Through a detailed mapping of the operating principles of current geothermal systems, scientists are pointing to vast, largely hidden potential capable of meeting the growing demands of an energy-hungry world.

But despite the hopes that geothermal energy will play a transformative role in reshaping the global power supply, researchers warn that a “significant knowledge gap” continues to hinder the effective deployment of this abundant but largely untapped source.

The optimistic outlook is highlighted in a new book titled Geothermal Systems in the Energy Transition Era, which offers “detailed assessments of geothermal power plants, absorption chillers, and heat pumps.”
The book “reviews the use of geothermal heat pumps in residential, commercial, and agricultural applications [in addition to] the advances and challenges in geothermal freshwater production.”

The authors dwell on “prospects of dry rock geothermal energy.” They investigate and discuss “applications of machine learning methods for modeling and optimization of geothermal energy systems.”
The insights the authors provide position geothermal energy as a cornerstone in the global energy future and not just as a supplementary source; if fully exploited, it could meet at least 15% of global electricity demand by 2050.

Innovation, design, and performance

When asked about the major takeaways of the book, the lead author, Mamdouh Assad, Professor of Thermodynamics and Energy Systems at the University of Sharjah, emphasized the central role of energy systems and analyses. He said, “They are used to find the most effective performance of geothermal energy systems.”

Professor Assad explained that the book’s 13 chapters present detailed mathematical formulations of all types of geothermal power plants, heat pumps, and absorption chillers. “We provide students and industry professionals with a holistic understanding of this dynamic field and its significant impact.”

The book’s main contribution lies in the numerous design concepts it introduces for geothermal energy systems. These concepts are firmly grounded in thermodynamics and heat transfer, including “material on absorption chillers and heat pumps driven by geothermal energy sources.”

The authors also acknowledge a persistent gap in knowledge regarding the full potential of thermal energy systems to transform the world’s power supply into cleaner alternatives.
“This is partly due to the limited number of academic programs in renewable energy related to geothermal energy and the relatively new nature of many geothermal energy technologies, leading to a shortage of expertise,” the authors note.

The book seeks to address this gap by offering “a comprehensive understanding of the potential and challenges within this evolving field.” It directly responds to the “difficulty students, researchers, and engineers face in finding suitable resources that summarize key geothermal energy technologies.”

Exponential expansion

The statistics cited by the authors point to exponential growth in the deployment of thermal energy as a sustainable and renewable source.
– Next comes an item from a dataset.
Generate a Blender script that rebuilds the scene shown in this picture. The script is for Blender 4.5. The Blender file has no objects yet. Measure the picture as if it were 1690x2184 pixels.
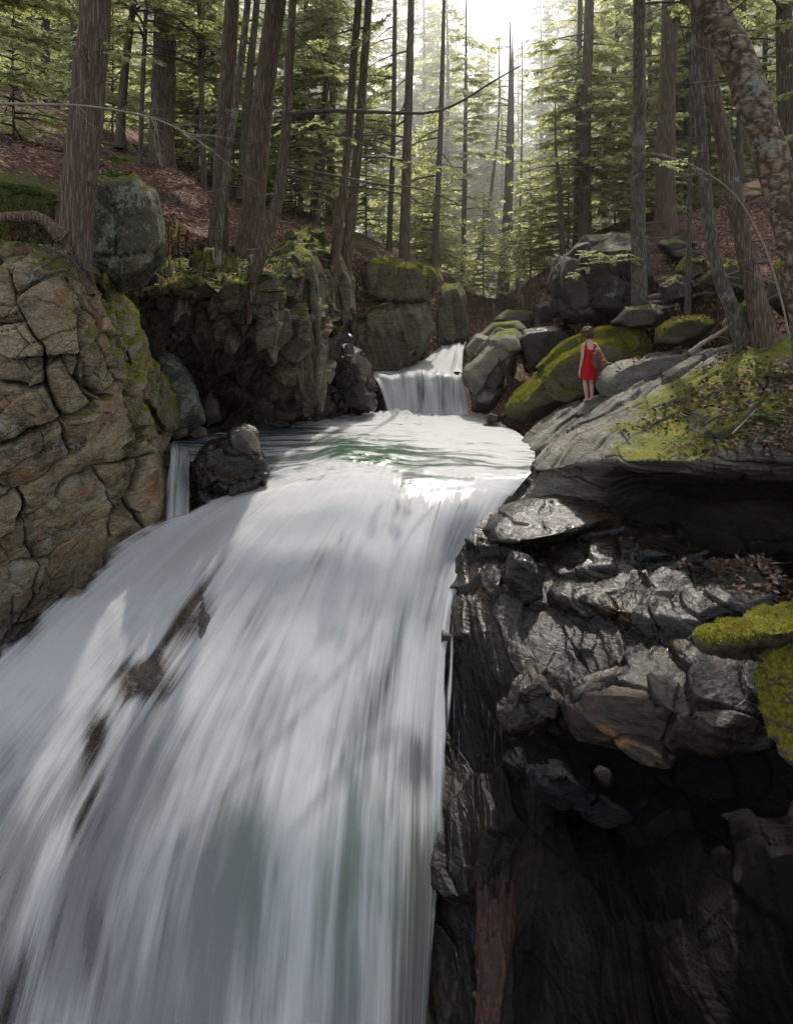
import bpy, bmesh, math, random
import numpy as np
from mathutils import Vector, Matrix, noise as mnoise
R = math.radians
scene = bpy.context.scene
COL = scene.collection

# ------------------------------------------------------------------ camera (level, shifted lens)
F, CX, HY, PW, PH = 1494.0, 845.0, 661.0, 1690.0, 2184.0
cam_d = bpy.data.cameras.new("camera"); cam = bpy.data.objects.new("camera", cam_d); COL.objects.link(cam)
cam_d.sensor_fit = 'VERTICAL'; cam_d.sensor_height = 36.0; cam_d.sensor_width = 36.0
cam_d.lens = F / PH * 36.0
cam_d.shift_y = -(PH / 2 - HY) / PH
cam.rotation_euler = (R(90), 0, 0); cam.location = (0, 0, 0)
cam_d.clip_start = 0.05; cam_d.clip_end = 2000
scene.camera = cam

def P(x, y, D):
    """a place in the gorge: sight angles (measured on the photo) and distance from the viewpoint, in metres"""
    return np.array(((x - CX) / F * D, D, (HY - y) / F * D))

# ------------------------------------------------------------------ numpy noise
def _h(ix, iy, iz, seed=0):
    with np.errstate(over='ignore'):
        h = (ix.astype(np.uint32) * np.uint32(374761393) + iy.astype(np.uint32) * np.uint32(668265263)
             + iz.astype(np.uint32) * np.uint32(2246822519) + np.uint32((seed * 3266489917) & 0xffffffff))
        h ^= h >> np.uint32(15); h *= np.uint32(2246822519)
        h ^= h >> np.uint32(13); h *= np.uint32(3266489917)
        h ^= h >> np.uint32(16)
    return h

def pnoise(Q, seed=0):
    Q = np.asarray(Q, float); fl = np.floor(Q); i = fl.astype(np.int64); f = Q - fl
    u = f * f * f * (f * (f * 6 - 15) + 10)
    out = np.zeros(len(Q))
    for dx in (0, 1):
        for dy in (0, 1):
            for dz in (0, 1):
                h = _h(i[:, 0] + dx, i[:, 1] + dy, i[:, 2] + dz, seed)
                gx = (h & 1023) / 511.5 - 1; gy = ((h >> 10) & 1023) / 511.5 - 1; gz = ((h >> 20) & 1023) / 511.5 - 1
                d = gx * (f[:, 0] - dx) + gy * (f[:, 1] - dy) + gz * (f[:, 2] - dz)
                w = (u[:, 0] if dx else 1 - u[:, 0]) * (u[:, 1] if dy else 1 - u[:, 1]) * (u[:, 2] if dz else 1 - u[:, 2])
                out += w * d
    return out

def fbm(Q, oct=4, seed=0, gain=.5, lac=2.03):
    a, s, o = 1.0, 1.0, np.zeros(len(Q))
    for k in range(oct):
        o += a * pnoise(Q * s + 17.3 * k, seed + k); a *= gain; s *= lac
    return o

def voronoi(Q, seed=0):
    fl = np.floor(Q); i = fl.astype(np.int64)
    F1 = np.full(len(Q), 9.0); F2 = np.full(len(Q), 9.0); ID = np.zeros(len(Q), np.uint32); C = np.zeros_like(Q)
    for dx in (-1, 0, 1):
        for dy in (-1, 0, 1):
            for dz in (-1, 0, 1):
                cx, cy, cz = i[:, 0] + dx, i[:, 1] + dy, i[:, 2] + dz
                h = _h(cx, cy, cz, seed)
                pt = np.stack([cx + .5 + .8 * ((h & 1023) / 1023. - .5), cy + .5 + .8 * (((h >> 10) & 1023) / 1023. - .5),
                               cz + .5 + .8 * (((h >> 20) & 1023) / 1023. - .5)], 1)
                d = np.linalg.norm(Q - pt, axis=1)
                n = d < F1
                F2 = np.where(n, F1, np.minimum(F2, d))
                F1 = np.where(n, d, F1); ID = np.where(n, h, ID); C[n] = pt[n]
    return F1, F2, ID, C

def sstep(a, b, x):
    t = np.clip((x - a) / (b - a), 0, 1); return t * t * (3 - 2 * t)

def rand01(ID, k):
    with np.errstate(over='ignore'):
        h = ID * np.uint32(2654435761 + 97 * k & 0xffffffff); h ^= h >> np.uint32(15); h *= np.uint32(2246822519); h ^= h >> np.uint32(13)
    return (h & np.uint32(0xffff)) / 65535.0

# ------------------------------------------------------------------ mesh building
def fast_mesh(name, V, Fc, mats=(), smooth=True, attrs=None, midx=None):
    V = np.asarray(V, np.float32); me = bpy.data.meshes.new(name)
    groups = Fc if isinstance(Fc, list) else [Fc]
    groups = [np.asarray(g, np.int32) for g in groups if len(g)]
    nl = sum(g.size for g in groups); npoly = sum(len(g) for g in groups)
    me.vertices.add(len(V)); me.vertices.foreach_set("co", V.ravel())
    me.loops.add(nl); me.loops.foreach_set("vertex_index", np.concatenate([g.ravel() for g in groups]))
    me.polygons.add(npoly)
    tot = np.concatenate([np.full(len(g), g.shape[1], np.int32) for g in groups])
    st = np.concatenate([[0], np.cumsum(tot)[:-1]]).astype(np.int32)
    me.polygons.foreach_set("loop_start", st); me.polygons.foreach_set("loop_total", tot)
    if midx is not None: me.polygons.foreach_set("material_index", np.asarray(midx, np.int32))
    me.update(calc_edges=True)
    me.polygons.foreach_set("use_smooth", np.full(npoly, smooth))
    for k, v in (attrs or {}).items():
        v = np.asarray(v, np.float32)
        if v.ndim == 1:
            me.attributes.new(k, 'FLOAT', 'POINT').data.foreach_set("value", v)
        else:
            me.attributes.new(k, 'FLOAT_VECTOR', 'POINT').data.foreach_set("vector", v.ravel())
    for m in mats: me.materials.append(m)
    return me

def link(name, me, parent=None, center=True, loc=None):
    """one mesh object; its origin goes to the middle of its footprint"""
    o = bpy.data.objects.new(name, me); COL.objects.link(o)
    if center and parent is None:
        n = len(me.vertices); co = np.empty(n * 3, np.float32); me.vertices.foreach_get("co", co); co = co.reshape(-1, 3)
        c = np.array([(co[:, 0].min() + co[:, 0].max()) / 2, (co[:, 1].min() + co[:, 1].max()) / 2, co[:, 2].min()], np.float32)
        me.vertices.foreach_set("co", (co - c).ravel()); o.location = c
        me.update()
    if parent is not None: o.parent = parent
    if loc is not None: o.location = loc
    return o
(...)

They reveal that global consumption surged from approximately 20,000 GWh in 1980 to more than 1 million GWh in 2023.

A 2024 report by the energy watchdog, the International Energy Agency (IEA), further underscores this momentum, noting that continued technological innovation and cost reductions in the building of heat energy facilities are expected to boost thermal energy’s share of global electricity consumption to as much as 15%.

This expansion would require the deployment of as much as 800 GW of geothermal capacity worldwide—roughly equivalent to the combined electricity consumption of India and the United States, the report says.
The authors also call for the integration of the various geothermal systems currently used for thermal energy power generation. They specifically cite thermodynamic analysis of all types of geothermal power plants, geothermal heat pumps for cooling and heating, as well as water/lithium bromide single-effect absorption chillers.

Mohammad Nazari, Professor of Renewable Energy and Environmental Engineering at the University of Tehran, argues that increased reliance on machine learning-based intelligent methods could significantly lower computational costs and lead to time savings.

“By using these methods,” Prof. Nazari, the co-author, said that it becomes possible to accurately model different geothermal energy technologies and systems, for example, heat pumps, power plants, etc. Furthermore, the developed model based on these approaches would be applicable to the optimization of these systems.”